Negative Schlagzeilen nimmt das Gehirn besonders intensiv und prägend wahr. Allerdings kommt der Fokus aufs Negative auch von uns selbst. «Obwohl uns negative Nachrichten belasten können, ziehen sie uns auch an», sagt Schulz. Der so genannte Negativity Bias, die Tendenz, negative Inhalte zu suchen, lässt sich evolutionspsychologisch erklären. «Man scannt die Umwelt zuerst nach Gefahren, um das eigene Überleben zu organisieren», so Schulz.

Bad News filtern

Wie aber lässt sich konstruktiv mit der gegenwärtigen Informationsfülle umgehen? Was, wenn ich beim Scrollen auf der News-App genug habe, aber dennoch informiert sein möchte? Antworten auf diese Fragen will die Kommunikationswissenschaftlerin mit ihrem nächsten Projekt finden. Sie hat sich gefragt, wie Menschen informiert bleiben und gleichzeitig ihr Wohlbefinden schützen können. In Zusammenarbeit mit einem Medien-Newsportal und einer Kollegin an der ETH will Schulz deshalb einen Algorithmus mit Filterfunktion entwickeln, der in eine News-App implementiert werden kann.

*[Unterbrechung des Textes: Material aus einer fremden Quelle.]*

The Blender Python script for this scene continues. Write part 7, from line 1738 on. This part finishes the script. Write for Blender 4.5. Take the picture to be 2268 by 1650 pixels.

Dieser «responsible algorithm» soll verantwortungsvoll und nach ethischen Kriterien Informationen selektionieren. Die Forschungsarbeit analysiert zunächst, wie negative Nachrichten überhaupt identifiziert werden können. Schliesslich soll ein Textanalyse-Tool zur Verfügung stehen, das in eine News-App eingespeiste Artikel nach negativen Nachrichten durchscannen kann. Für den User erscheint dann auf dem Smartphone neben dem Nachrichtenangebot der Redaktion ein Button mit einem Flaggensystem, vergleichbar etwa dem Nutriscore-Aufdruck auf den Lebensmitteln in den Regalen der Grossverteiler. Je nach Tagesform oder individuellem Interesse kann man die rote, gelbe oder grüne Flagge wählen, um Artikel mit besonders belastenden Inhalten vorübergehend herauszufiltern. Eine Runde Good News. Wenigstens zwischendurch.